A Temporal-Pattern Backdoor Attack to Deep Reinforcement Learning

TL;DR

This paper introduces a novel temporal-pattern backdoor attack on deep reinforcement learning that uses sequences of observations as triggers, demonstrating high effectiveness and stealthiness in cloud computing tasks.

Contribution

It proposes a new backdoor attack leveraging temporal constraints in DRL, which is more stealthy and controllable than traditional single-observation triggers.

Findings

Achieves 97.8% clean data accuracy

Attains 97.5% attack success rate

Effective in cloud job scheduling tasks

Abstract

Deep reinforcement learning (DRL) has made significant achievements in many real-world applications. But these real-world applications typically can only provide partial observations for making decisions due to occlusions and noisy sensors.

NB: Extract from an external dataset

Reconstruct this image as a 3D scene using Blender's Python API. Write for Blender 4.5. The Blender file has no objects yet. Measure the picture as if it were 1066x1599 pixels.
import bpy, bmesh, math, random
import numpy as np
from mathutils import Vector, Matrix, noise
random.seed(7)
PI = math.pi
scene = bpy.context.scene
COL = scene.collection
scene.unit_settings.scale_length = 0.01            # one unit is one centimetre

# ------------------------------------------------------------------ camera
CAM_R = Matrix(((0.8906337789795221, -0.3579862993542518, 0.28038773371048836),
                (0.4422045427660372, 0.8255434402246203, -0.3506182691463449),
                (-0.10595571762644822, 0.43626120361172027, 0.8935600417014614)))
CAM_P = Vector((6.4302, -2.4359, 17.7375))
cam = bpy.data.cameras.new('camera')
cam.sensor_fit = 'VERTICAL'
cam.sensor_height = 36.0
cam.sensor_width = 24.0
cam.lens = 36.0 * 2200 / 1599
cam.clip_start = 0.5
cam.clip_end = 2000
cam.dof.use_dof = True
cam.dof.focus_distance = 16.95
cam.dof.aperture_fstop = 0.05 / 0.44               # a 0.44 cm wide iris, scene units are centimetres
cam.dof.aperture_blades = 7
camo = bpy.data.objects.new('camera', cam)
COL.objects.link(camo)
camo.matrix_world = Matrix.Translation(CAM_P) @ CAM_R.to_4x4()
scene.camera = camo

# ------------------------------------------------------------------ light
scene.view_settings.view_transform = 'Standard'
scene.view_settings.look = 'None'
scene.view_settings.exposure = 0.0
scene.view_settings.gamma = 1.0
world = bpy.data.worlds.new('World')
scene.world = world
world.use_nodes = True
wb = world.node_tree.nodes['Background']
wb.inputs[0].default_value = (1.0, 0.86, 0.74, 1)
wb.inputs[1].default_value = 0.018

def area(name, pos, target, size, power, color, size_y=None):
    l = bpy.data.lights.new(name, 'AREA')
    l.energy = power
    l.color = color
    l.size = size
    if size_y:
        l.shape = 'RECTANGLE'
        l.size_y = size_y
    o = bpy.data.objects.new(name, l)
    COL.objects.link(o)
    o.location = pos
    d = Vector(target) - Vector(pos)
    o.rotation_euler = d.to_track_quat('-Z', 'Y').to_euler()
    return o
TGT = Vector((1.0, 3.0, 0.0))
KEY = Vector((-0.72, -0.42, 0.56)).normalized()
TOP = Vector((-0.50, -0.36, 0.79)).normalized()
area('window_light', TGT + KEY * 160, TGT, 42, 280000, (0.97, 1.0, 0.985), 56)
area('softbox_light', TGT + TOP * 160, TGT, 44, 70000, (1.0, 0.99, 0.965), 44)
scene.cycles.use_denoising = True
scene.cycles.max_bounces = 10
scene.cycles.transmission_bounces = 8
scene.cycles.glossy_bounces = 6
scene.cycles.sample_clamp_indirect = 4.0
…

However, partial state observability can be used to hide malicious behaviors for backdoors. In this paper, we explore the sequential nature of DRL and propose a novel temporal-pattern backdoor attack to DRL, whose trigger is a set of temporal constraints on a sequence of observations rather than a single observation, and effect can be kept in a controllable duration rather than in the instant. We validate our proposed backdoor attack to a typical job scheduling task in cloud computing. Numerous experimental results show that our backdoor can achieve excellent effectiveness, stealthiness, and sustainability. Our backdoor's average clean data accuracy and attack success rate can reach 97.8% and 97.5%, respectively.